Sunday, March 13, 2016

"Context is all."

Christianity will go. It will vanish and shrink. I needn’t argue about that; I’m right and I’ll be proved right. We’re more popular than Jesus now; I don't know which will go first—rock 'n' roll or Christianity. Jesus was all right but his disciples were thick and ordinary. It’s them twisting it that ruins it for me.  --John Lennon, 1966

I remember hearing about this, but this is the first time I ever read the words on context, or even knew what else Lennon said.

When I heard about the interview, the line about Jesus was all anyone wanted to talk about.  I was more sanguine, even then (I was a dour child).  I figured he was right, that the Beatles were more popular than Jesus, but why did Jesus have to be popular?  Now, looking at it in context, I shrug.  Because I'm 50 years older?  Maybe.  Because rock 'n' roll is gone and Christianity is still here?  Partially.  But mostly because this critique of Christianity:  "Jesus was all right but his disciples were thick and ordinary. It’s them twisting it that ruins it for me," is as old as Christianity itself.  And it's a little like Linus' famous cry in "Peanuts:"  "I love mankind!  It's people I can't stand!"

Why do you think Christianity has fractured into so many churches and denominations over two millennia?  And yet, Christianity is still here.  No brag, just fact, as Will Sonnett used to say.  I'm not lording it over the 20 something John Lennon, or dancing on his grave.  It's just really an unremarkable statement, even 50 years ago.  It's not terribly insightful.  It's meant to be daring, a little boy sticking his tongue out at the bishop; but really it's just childish, rather than wise.

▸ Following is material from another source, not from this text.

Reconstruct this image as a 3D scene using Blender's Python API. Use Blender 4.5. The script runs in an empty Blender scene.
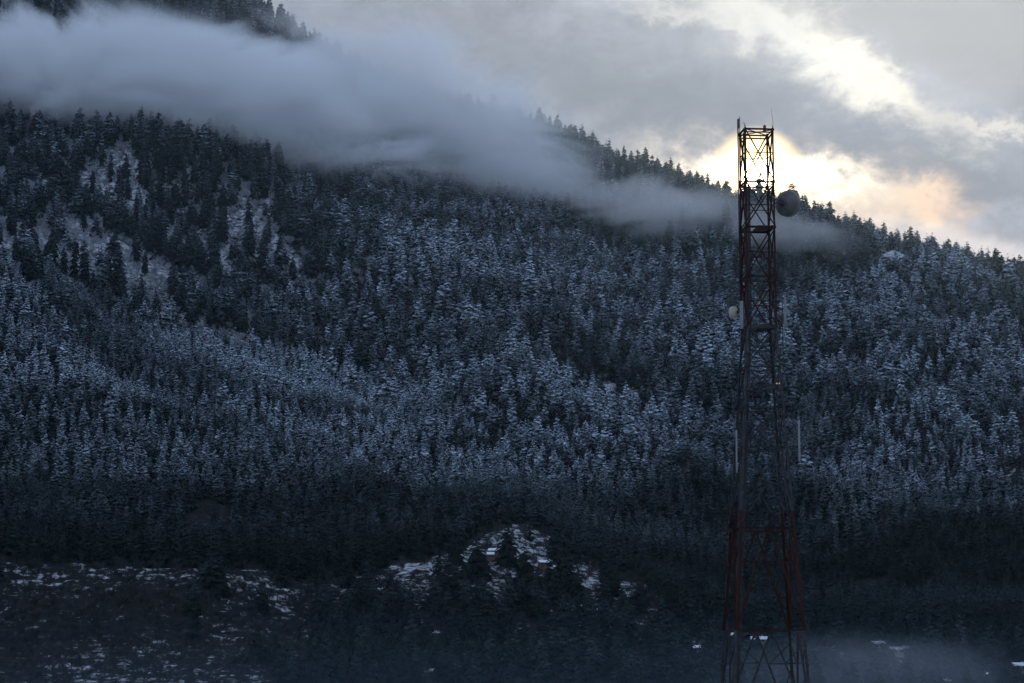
import bpy, bmesh, math, random
import numpy as np
from mathutils import Vector, Matrix
random.seed(7); rng = np.random.default_rng(11)
S = bpy.context.scene
R = math.radians
COL = S.collection

# ------------------------------------------------------------------ camera
W, H = 1024, 683
HF = R(24.0)
FPX = (W / 2) / math.tan(HF / 2)
PITCH = R(8.2)
CAMZ = 18.0
CP, SP = math.cos(PITCH), math.sin(PITCH)
cam = bpy.data.cameras.new("camera"); camo = bpy.data.objects.new("camera", cam); COL.objects.link(camo)
cam.sensor_width = 36.0; cam.angle = HF; cam.clip_start = 0.5; cam.clip_end = 30000
camo.location = (0, 0, CAMZ); camo.rotation_euler = (R(90) + PITCH, 0, 0)
S.camera = camo

def E_of(y):                       # tan(elevation) of a picture row, on the plane through the view axis
    v = (341.5 - np.asarray(y, float)) / FPX
    return (SP + v * CP) / (CP - v * SP)
def tx_of(x, y):
    v = (341.5 - np.asarray(y, float)) / FPX
    return ((np.asarray(x, float) - 512) / FPX) / (CP - v * SP)
def px_of(X, Y, Z):
    d = Y * CP + (Z - CAMZ) * SP
    v = (-Y * SP + (Z - CAMZ) * CP) / d
    return 512 + FPX * X / d, 341.5 - FPX * v
def P(x, y, Y):
    return Vector((float(tx_of(x, y)) * Y, Y, CAMZ + Y * float(E_of(y))))

# ------------------------------------------------------------------ node helpers
def newmat(name):
    m = bpy.data.materials.new(name); m.use_nodes = True
    nt = m.node_tree
    for n in list(nt.nodes): nt.nodes.remove(n)
    out = nt.nodes.new('ShaderNodeOutputMaterial')
    return m, nt, out
class NB:
    def __init__(s, nt): s.nt = nt
    def n(s, t, **k):
        o = s.nt.nodes.new(t)
        for a, b in k.items(): setattr(o, a, b)
        return o
    def L(s, a, b): s.nt.links.new(a, b)
    def set(s, sock, v):
        if hasattr(v, 'is_linked') or isinstance(v, bpy.types.NodeSocket): s.L(v, sock)
        else: sock.default_value = v
    def m(s, op, a, b=None, c=None, clamp=False):
        o = s.n('ShaderNodeMath', operation=op); o.use_clamp = clamp
        s.set(o.inputs[0], a)
        if b is not None: s.set(o.inputs[1], b)
        if c is not None: s.set(o.inputs[2], c)
        return o.outputs[0]
    def mix(s, f, a, b):
        o = s.n('ShaderNodeMix', data_type='RGBA'); s.set(o.inputs[0], f)
        s.set(o.inputs[6], a); s.set(o.inputs[7], b)
        return o.outputs[2]
    def noise(s, vec, scale, detail=3, rough=0.55, dist=0.0):
        o = s.n('ShaderNodeTexNoise'); o.inputs['Scale'].default_value = scale
        o.inputs['Detail'].default_value = detail; o.inputs['Roughness'].default_value = rough
        o.inputs['Distortion'].default_value = dist
        if vec is not None: s.L(vec, o.inputs['Vector'])
        return o.outputs['Fac']
    def mapr(s, v, a, b, c=0.0, d=1.0, smooth=True):
        o = s.n('ShaderNodeMapRange'); o.interpolation_type = 'SMOOTHSTEP' if smooth else 'LINEAR'
        s.set(o.inputs[0], v)
        for i, x in enumerate((a, b, c, d)): s.set(o.inputs[1 + i], x)
        return o.outputs[0]
    def scalevec(s, vec, sc, loc=(0, 0, 0)):
        o = s.n('ShaderNodeMapping'); o.inputs['Scale'].default_value = sc; o.inputs['Location'].default_value = loc
        s.L(vec, o.inputs['Vector']); return o.outputs[0]
    def bsdf(s, col, rough=0.8, metal=0.0, spec=0.3):
        o = s.n('ShaderNodeBsdfPrincipled'); s.set(o.inputs['Base Color'], col)
        s.set(o.inputs['Roughness'], rough); o.inputs['Metallic'].default_value = metal
        o.inputs['Specular IOR Level'].default_value = spec
        return o
    def ramp(s, fac, stops, interp='LINEAR'):
        o = s.n('ShaderNodeValToRGB'); cr = o.color_ramp; cr.interpolation = interp
        while len(cr.elements) < len(stops): cr.elements.new(0.5)
        for e, (p, c) in zip(cr.elements, stops): e.position = p; e.color = (*c, 1)
        s.L(fac, o.inputs[0]); return o.outputs[0]

SNOW = (0.80, 0.83, 0.88, 1)
# ------------------------------------------------------------------ world
SUN_PX = (757, 176)
sd = Vector((float(tx_of(*SUN_PX)), 1.0, float(E_of(SUN_PX[1])))).normalized()
SUN_EL = math.asin(sd.z); SUN_AZ = math.atan2(sd.x, sd.y)
w = bpy.data.worlds.new("World"); S.world = w; w.use_nodes = True
nt = w.node_tree
for n in list(nt.nodes): nt.nodes.remove(n)
b = NB(nt)
wout = b.n('ShaderNodeOutputWorld'); bg = b.n('ShaderNodeBackground'); b.L(bg.outputs[0], wout.inputs[0])
WS = 0.10
bg.inputs[1].default_value = WS
sky = b.n('ShaderNodeTexSky'); sky.sky_type = 'NISHITA'; sky.sun_disc = False
sky.sun_elevation = SUN_EL; sky.sun_rotation = SUN_AZ; sky.altitude = 1800; sky.air_density = 1.0; sky.dust_density = 1.5; sky.ozone_density = 2.0
tc = b.n('ShaderNodeTexCoord'); dirv = tc.outputs['Generated']
sx = b.n('ShaderNodeSeparateXYZ'); b.L(dirv, sx.inputs[0])
X_, Y_, Z_ = sx.outputs
# azimuth and elevation of the direction, in hundredths of a picture width unit (2400 per radian / 100)
az = b.m('ARCTAN2', X_, Y_); el = b.m('ARCSINE', Z_)
n1 = b.noise(b.scalevec(dirv, (1, 1, 1.5)), 9, 5, 0.55)
n2 = b.noise(b.scalevec(dirv, (1, 1, 1.3), (3, 1, 2)), 22, 5, 0.6, 0.4)
n3 = b.noise(b.scalevec(dirv, (1, 1, 1.6), (7, 5, 2)), 60, 5, 0.6, 0.3)
n4 = b.noise(b.scalevec(dirv, (1, 1, 1.4), (2, 9, 4)), 150, 4, 0.6, 0.2)
U = b.m('ADD', b.m('MULTIPLY_ADD', az, 23.6, 5.12), b.m('ADD', b.m('MULTIPLY_ADD', n2, 1.5, -0.75), b.m('MULTIPLY_ADD', n4, .5, -.25)))
V = b.m('ADD', b.m('MULTIPLY_ADD', b.m('SUBTRACT', el, 0.1974), -24.0, 2.10), b.m('ADD', b.m('MULTIPLY_ADD', n3, 0.8, -0.4), b.m('MULTIPLY_ADD', n4, .35, -.175)))
def blob(cx, cy, rx, ry, ang=0.0, p=1.0):      # soft bank of cloud at a direction
    du = b.m('SUBTRACT', U, cx); dv = b.m('SUBTRACT', V, cy)
    ca, sa = math.cos(R(ang)), math.sin(R(ang))
    a = b.m('DIVIDE', b.m('ADD', b.m('MULTIPLY', du, ca), b.m('MULTIPLY', dv, sa)), rx)
    c = b.m('DIVIDE', b.m('SUBTRACT', b.m('MULTIPLY', dv, ca), b.m('MULTIPLY', du, sa)), ry)
    q = b.m('ADD', b.m('MULTIPLY', a, a), b.m('MULTIPLY', c, c))
    return b.m('POWER', 2.718, b.m('MULTIPLY', q, -p))
K = 1.0 / WS
def rgb(r, g, bb): return (r * K, g * K, bb * K, 1)
# overcast deck: grey sunward; unseen blue side brightened to light fog and slope
dt = b.n('ShaderNodeVectorMath', operation='DOT_PRODUCT'); b.L(dirv, dt.inputs[0]); dt.inputs[1].default_value = sd
cosang = dt.outputs['Value']
tsun = b.mapr(cosang, 0.45, .99, 0, 1)
deck = b.mix(tsun, rgb(0.46, 0.60, 0.85), rgb(0.35, 0.365, 0.44))
tex = b.mapr(n1, 0.3, 0.70, 0.66, 1.32)
tex = b.m('MULTIPLY', tex, b.m('MULTIPLY', b.mapr(n3, 0.25, 0.75, 0.84, 1.16), b.mapr(n2, .3, .7, .80, 1.16)))
vm = b.n('ShaderNodeVectorMath', operation='SCALE'); b.L(deck, vm.inputs[0]); b.L(tex, vm.inputs['Scale'])
col = vm.outputs[0]
col = b.mix(b.mapr(cosang, 0.3, 0.9, 0.80, 1.0), sky.outputs[0], col)
def lay(mask, k, c, cur): return b.mix(b.m('MULTIPLY', mask, k, clamp=True), cur, c)
col = lay(blob(3.2, 0.6, 1.6, 0.9, 20), 0.5, rgb(0.44, 0.48, 0.56), col)
col = lay(blob(9.3, 0.2, 3.0, 1.1, 12), 0.85, rgb(0.52, 0.50, 0.49), col)          # pale warm upper right
col = lay(blob(8.3, 0.72, 1.9, 0.24, 34), 1.0, rgb(1.0, 0.96, 0.88), col)        # bright rim of the gap
col = lay(blob(8.75, 0.92, 0.72, 0.20, 38), 1.0, rgb(1.2, 1.1, 0.92), col)
col = lay(blob(6.9, 0.12, 0.9, 0.12, 14), 0.7, rgb(0.8, 0.77, 0.72), col)
col = lay(blob(9.9, 1.42, 0.7, 0.10, 6), 0.9, rgb(1.0, 0.92, 0.80), col)
col = lay(blob(6.6, 1.05, 3.0, 0.45, 12), 0.8, rgb(0.215, 0.22, 0.265), col)        # grey lilac bank
col = lay(blob(9.6, 1.92, 1.3, 0.40, 12), 0.95, rgb(0.215, 0.225, 0.28), col)
col = lay(blob(9.1, 2.12, 0.55, 0.24, 12), 1.1, rgb(0.95, 0.68, 0.50), col)      # peach cloud over the ridge
col = lay(blob(9.7, 2.5, 1.2, 0.12, 14), 0.4, rgb(0.50, 0.50, 0.53), col)
col = lay(blob(7.75, 1.95, 1.15, 0.36, 10), 0.8, rgb(0.90, 0.66, 0.42), col)
col = lay(blob(7.7, 1.92, 0.78, 0.24, 10), 1.0, rgb(1.15, 1.0, 0.80), col)
col = lay(blob(7.68, 1.82, 0.72, 0.17, 4), 1.25, rgb(2.0, 1.8, 1.4), col)          # gap with the sun behind it
col = lay(b.mapr(cosang, math.cos(R(1.25)), math.cos(R(0.2)), 0, 1), 1.0, rgb(3.0, 2.2, 1.1), col)
col = lay(b.mapr(cosang, math.cos(R(.55)), math.cos(R(0.0)), 0, 1), 1.0, rgb(12, 9.5, 6.2), col)
b.L(col, bg.inputs[0])
w.cycles.sampling_method = 'MANUAL'; w.cycles.sample_map_resolution = 1024

sun = bpy.data.lights.new("sun", 'SUN'); sun.energy = 1.3; sun.angle = R(1.5); sun.color = (1.0, 0.80, 0.58)
suno = bpy.data.objects.new("sun", sun); COL.objects.link(suno)
suno.rotation_euler = (-sd).to_track_quat('-Z', 'Y').to_euler(); suno.location = sd * 500

# ------------------------------------------------------------------ numpy value noise
_T = rng.random((512, 512))
def vnoise(x, y, seed=0):
    x = np.asarray(x, float) + seed * 17.3; y = np.asarray(y, float) + seed * 9.7
    xi = np.floor(x).astype(int); yi = np.floor(y).astype(int); fx = x - xi; fy = y - yi
    fx = fx * fx * (3 - 2 * fx); fy = fy * fy * (3 - 2 * fy)
    a = _T[xi % 512, yi % 512]; c = _T[(xi + 1) % 512, yi % 512]; d = _T[xi % 512, (yi + 1) % 512]; e = _T[(xi + 1) % 512, (yi + 1) % 512]
    return (a * (1 - fx) + c * fx) * (1 - fy) + (d * (1 - fx) + e * fx) * fy
def fbm(x, y, seed=0, o=4):
    s = 0; amp = 1; t = 0
    for i in range(o):
        s = s + amp * vnoise(x * 2 ** i, y * 2 ** i, seed + i); t += amp; amp *= .5
    return s / t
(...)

This stuff is much worse, even 50 years later:

“Show business belongs to the Jews,” Cleaves quotes “The Beatles” collectively as saying, in a version of her reporting that appeared in the New York Times Magazine in July of 1966. “It’s part of the Jewish religion.” (In a press conference in Los Angeles in August, Lennon tersely admitted that the quote came from him: “You can read into it what you like, you know. It's just a little old statement. It's not very serious.” The crowd of journalists didn’t ask him to follow up.)

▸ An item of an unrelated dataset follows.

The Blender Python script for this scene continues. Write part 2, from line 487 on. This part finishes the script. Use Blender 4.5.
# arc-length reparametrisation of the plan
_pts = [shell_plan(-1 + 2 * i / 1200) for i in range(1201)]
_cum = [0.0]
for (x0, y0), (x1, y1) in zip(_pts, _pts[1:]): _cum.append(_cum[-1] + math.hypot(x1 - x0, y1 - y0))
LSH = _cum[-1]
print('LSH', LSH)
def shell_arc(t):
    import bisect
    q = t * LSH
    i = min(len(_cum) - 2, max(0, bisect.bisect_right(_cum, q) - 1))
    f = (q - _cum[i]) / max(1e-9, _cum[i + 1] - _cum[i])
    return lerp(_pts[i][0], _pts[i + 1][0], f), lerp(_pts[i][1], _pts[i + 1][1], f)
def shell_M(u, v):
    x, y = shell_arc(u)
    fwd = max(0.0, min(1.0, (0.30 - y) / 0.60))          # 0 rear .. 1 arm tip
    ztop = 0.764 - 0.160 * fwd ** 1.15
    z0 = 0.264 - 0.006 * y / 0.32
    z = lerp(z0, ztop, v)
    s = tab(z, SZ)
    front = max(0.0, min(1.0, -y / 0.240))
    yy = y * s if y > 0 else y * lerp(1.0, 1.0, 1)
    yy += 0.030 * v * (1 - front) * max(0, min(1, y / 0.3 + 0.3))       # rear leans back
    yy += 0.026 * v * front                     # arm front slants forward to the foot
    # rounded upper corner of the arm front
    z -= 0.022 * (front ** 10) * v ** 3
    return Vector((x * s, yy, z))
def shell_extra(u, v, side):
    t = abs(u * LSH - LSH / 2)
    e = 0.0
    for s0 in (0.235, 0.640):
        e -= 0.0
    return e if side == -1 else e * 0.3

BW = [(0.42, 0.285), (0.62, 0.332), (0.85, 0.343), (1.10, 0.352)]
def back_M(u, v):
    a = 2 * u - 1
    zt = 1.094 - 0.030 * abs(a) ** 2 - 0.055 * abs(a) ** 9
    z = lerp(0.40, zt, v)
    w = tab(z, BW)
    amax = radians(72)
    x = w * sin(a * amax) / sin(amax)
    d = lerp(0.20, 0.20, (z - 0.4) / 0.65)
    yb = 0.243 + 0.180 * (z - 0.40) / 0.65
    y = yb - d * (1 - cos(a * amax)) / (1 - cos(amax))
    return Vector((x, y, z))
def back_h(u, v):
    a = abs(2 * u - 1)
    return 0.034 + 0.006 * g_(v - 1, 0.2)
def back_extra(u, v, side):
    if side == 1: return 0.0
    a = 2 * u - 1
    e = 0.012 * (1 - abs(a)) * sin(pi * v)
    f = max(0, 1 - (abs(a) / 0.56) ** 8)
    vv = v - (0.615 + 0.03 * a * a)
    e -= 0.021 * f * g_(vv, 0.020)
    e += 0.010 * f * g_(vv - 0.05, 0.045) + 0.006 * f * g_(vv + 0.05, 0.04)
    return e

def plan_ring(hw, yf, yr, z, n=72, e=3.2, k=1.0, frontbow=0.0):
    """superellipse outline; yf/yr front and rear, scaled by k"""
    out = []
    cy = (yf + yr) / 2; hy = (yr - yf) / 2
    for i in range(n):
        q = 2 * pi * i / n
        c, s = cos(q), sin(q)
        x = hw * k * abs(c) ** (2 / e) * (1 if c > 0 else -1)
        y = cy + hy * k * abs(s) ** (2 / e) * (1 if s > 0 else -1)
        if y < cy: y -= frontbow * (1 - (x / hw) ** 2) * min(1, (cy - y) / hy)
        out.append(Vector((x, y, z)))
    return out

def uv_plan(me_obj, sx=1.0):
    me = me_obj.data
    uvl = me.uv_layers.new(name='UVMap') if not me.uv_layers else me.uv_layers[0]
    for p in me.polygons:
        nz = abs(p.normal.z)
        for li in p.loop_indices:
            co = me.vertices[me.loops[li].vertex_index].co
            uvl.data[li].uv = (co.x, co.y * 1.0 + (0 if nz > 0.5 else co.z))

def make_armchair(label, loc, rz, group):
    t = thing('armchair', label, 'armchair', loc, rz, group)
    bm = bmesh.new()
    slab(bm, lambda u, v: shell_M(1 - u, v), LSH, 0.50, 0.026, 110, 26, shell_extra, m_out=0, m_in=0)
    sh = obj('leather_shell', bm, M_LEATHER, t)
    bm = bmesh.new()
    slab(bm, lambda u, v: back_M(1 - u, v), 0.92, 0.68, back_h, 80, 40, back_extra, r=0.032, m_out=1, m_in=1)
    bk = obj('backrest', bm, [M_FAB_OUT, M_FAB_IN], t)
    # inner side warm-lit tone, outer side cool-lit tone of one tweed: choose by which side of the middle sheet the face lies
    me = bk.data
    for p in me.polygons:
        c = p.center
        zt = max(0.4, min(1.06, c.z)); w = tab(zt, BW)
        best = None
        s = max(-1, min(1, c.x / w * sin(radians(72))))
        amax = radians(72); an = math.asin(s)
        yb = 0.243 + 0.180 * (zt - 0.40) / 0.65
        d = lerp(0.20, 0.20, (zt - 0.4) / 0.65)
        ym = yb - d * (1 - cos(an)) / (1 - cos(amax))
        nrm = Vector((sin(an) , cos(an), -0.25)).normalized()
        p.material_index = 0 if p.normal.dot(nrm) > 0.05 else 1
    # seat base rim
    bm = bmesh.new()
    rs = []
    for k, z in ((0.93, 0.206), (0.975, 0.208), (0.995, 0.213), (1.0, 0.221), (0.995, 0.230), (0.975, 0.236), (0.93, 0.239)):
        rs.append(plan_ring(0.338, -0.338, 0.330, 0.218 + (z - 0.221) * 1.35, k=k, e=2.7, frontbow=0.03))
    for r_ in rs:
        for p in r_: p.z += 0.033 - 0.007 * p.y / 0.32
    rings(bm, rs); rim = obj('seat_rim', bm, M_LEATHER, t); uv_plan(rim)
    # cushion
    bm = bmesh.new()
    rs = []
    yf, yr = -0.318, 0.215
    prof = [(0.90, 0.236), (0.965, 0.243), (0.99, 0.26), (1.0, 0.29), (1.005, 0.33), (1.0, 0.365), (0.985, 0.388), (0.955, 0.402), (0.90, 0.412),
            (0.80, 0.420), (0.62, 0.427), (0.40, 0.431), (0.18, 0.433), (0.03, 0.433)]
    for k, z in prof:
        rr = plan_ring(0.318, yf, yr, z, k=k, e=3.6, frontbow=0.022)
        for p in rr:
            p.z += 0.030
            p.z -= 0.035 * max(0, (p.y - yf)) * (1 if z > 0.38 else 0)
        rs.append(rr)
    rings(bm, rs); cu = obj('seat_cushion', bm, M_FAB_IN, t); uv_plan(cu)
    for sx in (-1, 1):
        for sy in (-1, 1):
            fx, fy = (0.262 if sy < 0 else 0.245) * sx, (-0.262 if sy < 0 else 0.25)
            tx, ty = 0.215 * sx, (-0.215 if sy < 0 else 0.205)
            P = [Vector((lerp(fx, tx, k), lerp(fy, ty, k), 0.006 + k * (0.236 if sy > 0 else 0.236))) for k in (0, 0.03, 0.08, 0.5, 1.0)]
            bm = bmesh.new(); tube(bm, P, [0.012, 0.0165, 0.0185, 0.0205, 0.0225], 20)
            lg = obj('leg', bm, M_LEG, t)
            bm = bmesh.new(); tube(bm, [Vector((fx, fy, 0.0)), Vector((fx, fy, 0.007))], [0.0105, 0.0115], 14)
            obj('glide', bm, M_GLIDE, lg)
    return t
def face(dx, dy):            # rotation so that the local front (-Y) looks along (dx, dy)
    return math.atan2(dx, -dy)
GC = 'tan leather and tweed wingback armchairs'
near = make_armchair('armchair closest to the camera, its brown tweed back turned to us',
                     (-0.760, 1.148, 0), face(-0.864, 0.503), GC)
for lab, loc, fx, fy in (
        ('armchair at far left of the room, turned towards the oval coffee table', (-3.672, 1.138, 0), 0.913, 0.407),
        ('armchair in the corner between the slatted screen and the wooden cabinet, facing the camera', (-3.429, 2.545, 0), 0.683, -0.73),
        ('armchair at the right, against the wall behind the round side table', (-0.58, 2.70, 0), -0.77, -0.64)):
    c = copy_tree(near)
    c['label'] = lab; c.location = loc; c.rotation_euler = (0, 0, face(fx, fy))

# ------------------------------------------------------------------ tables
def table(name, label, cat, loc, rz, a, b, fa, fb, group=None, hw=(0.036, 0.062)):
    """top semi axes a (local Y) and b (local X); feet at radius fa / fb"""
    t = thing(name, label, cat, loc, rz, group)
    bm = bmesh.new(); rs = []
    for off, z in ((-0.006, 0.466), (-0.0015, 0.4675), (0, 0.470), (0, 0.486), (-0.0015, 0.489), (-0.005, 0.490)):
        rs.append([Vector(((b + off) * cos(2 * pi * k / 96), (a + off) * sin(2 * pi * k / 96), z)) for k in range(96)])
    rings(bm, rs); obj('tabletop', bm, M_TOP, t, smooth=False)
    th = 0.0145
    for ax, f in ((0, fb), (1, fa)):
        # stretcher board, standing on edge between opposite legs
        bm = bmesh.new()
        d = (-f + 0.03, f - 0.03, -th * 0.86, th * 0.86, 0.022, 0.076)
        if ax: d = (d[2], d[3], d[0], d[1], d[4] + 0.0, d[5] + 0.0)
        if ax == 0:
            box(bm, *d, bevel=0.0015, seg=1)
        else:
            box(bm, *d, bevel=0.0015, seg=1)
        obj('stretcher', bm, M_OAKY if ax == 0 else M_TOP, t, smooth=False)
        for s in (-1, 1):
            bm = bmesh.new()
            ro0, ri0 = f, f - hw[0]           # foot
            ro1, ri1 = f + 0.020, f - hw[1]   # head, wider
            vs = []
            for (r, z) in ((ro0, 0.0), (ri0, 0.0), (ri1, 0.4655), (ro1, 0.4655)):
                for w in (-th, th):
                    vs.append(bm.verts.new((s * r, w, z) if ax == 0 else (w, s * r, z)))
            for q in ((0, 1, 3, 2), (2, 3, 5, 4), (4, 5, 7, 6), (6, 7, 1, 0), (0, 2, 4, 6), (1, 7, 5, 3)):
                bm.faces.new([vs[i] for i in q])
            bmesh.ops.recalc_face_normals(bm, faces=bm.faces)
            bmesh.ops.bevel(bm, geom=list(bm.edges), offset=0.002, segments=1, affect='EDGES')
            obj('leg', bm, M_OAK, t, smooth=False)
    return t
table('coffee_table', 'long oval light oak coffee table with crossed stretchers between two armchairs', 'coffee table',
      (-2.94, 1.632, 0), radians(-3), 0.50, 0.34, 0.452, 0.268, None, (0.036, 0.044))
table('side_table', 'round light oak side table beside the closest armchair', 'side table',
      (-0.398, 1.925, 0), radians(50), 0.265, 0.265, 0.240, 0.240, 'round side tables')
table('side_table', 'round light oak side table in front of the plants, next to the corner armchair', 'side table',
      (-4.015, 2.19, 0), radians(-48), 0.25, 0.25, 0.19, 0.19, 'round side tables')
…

Lennon also tells Cleave that he is considering sending his son Julian to a French lycée in London, but muses “I feel sorry for him, though. I couldn’t stand ugly people even when I was five. Lots of the ugly ones are foreign, aren’t they?” Ringo Starr, meanwhile, refers to the band as being so close they’re like “Siamese quads eating out of the same bowl.” He jokes of his wife, Maureen, that “I own her, of course.” She was 16 when they met—he was six years older—and “her parents signed her over to me when I married her.” Paul McCartney decries racism in America, “a lousy country where anyone who is black is made to seem a dirty nigger.” That line made it to the cover of Datebook, too, above Lennon’s Jesus quip.
Of course, the boys are simply repeating what they grew up learning.  And what it proves is that Donald Trump isn't tapping into anything the British didn't bequeath to us as a culture long, long ago.  We love mankind; it's people we can't stand.

1 comment:

  1. Imagine no John Lennon.... I didn't realize that scanned until just now. So does "Imagine no Imagine". I think I'll write a new lyric.

    I was just having a conversation with someone who majored in British history about how the culture of the lower class Brits is still suffering under the inherited sense of worthlessness and futility mixed with jingoistic nationalism and fawning worship of the upper class. Even a lot of those who allegedly rebel against that essentially reproduce the same thing in modified form. There are Brits who are free of it but they don't seem to get into print or in the media much. I suspect a lot of them are still serious about the non-conforming religions. The atheists are more likely to end up like Christopher Hitchens or Stephen Fry or the like.

    The young John Lennon was a boob as, apparently the other two named. I wonder what George was saying at the time.